De los cuatro puntos cardinales, y de todos los vientos, procedíamos los peregrinos que llegamos a la beatificación en diversos medios de transporte. De la provincia de Cádiz salieron varios autobuses, yo fui en uno de ellos. Los acompañantes unos nos conocíamos, otros nos conocimos; todos ilusionados. Hicimos noche en Madrid en un hotel sencillo del centro, y por la mañana temprano otra vez al autobús y al recinto de Valdebebas. El primer voluntario que tropezamos dispuesto a ayudarnos, a las pocas palabras me dijo: yo también soy de Torrealba. Se había fijado en el escudo de mi solapa que repartieron en el cincuentenario de ese centro cordobés de capacitación agraria en el que yo había trabajado. Camino adelante un sacerdote con paso decidido nos sobrepasó y saludó. ¿De dónde eres? pregunté. De Hong Kong. Le respondí, allí tengo un compañero de ordenación, don Javier de Pedro. Sí lo conozco, contestó, y me regaló una estampa del nuevo beato con la oración escrita en chino. Más adelante me tropiezo con don Julio, sacerdote de la Obra en Croacia. A mi espalda, durante la ceremonia, oigo a una mujer que canta muy bien y con buena voz. Era argentina. Por la calle, en Madrid, un matrimonio me saluda. Somos chilenos, dicen. Y tantas otras personas, también de cercanías, de Málaga, Sevilla, Extremadura, etc.

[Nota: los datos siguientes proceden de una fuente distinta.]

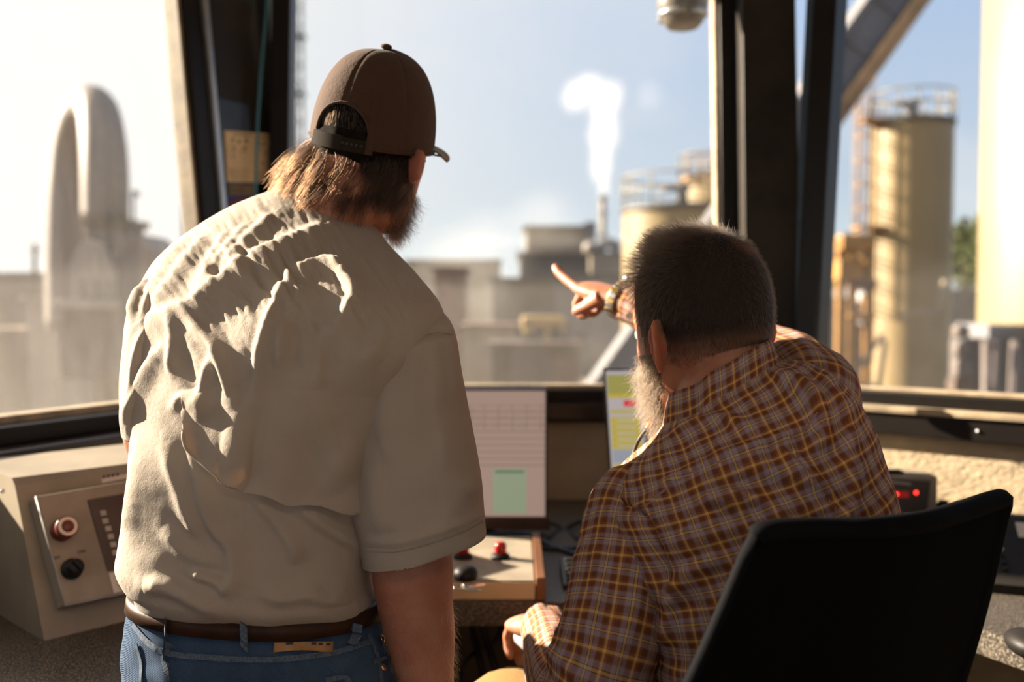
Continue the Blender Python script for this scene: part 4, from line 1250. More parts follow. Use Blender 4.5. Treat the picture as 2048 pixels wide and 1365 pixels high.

El mismo domingo, al término de la Misa de Acción de Gracias, desde Valdebebas en el autobús, emprendemos el regreso para Cádiz. En las tres paradas del camino coincidíamos con otros autobuses de andaluces que se dirigían a Sevilla, Huelva Jerez y Algeciras, ocasión de los consiguientes encuentros y saludos. En el nuestro un grupo de niñas amenizó el último tramo del viaje con sus canciones. Por fin llegamos a Cádiz dadas las doce de la noche. Por pudor y respeto a lo que otros me contaron no hablo de favores del beato que ya he ido conociendo. Sólo diré que una expresiva mujer, con ocasión de darme un aviso de trabajo añadió: tengo… conversiones, ya le contaré, estoy como loca.

Invoquemos al nuevo beato: Álvaro del Portillo, sigue ayudándonos, ¡ahora más!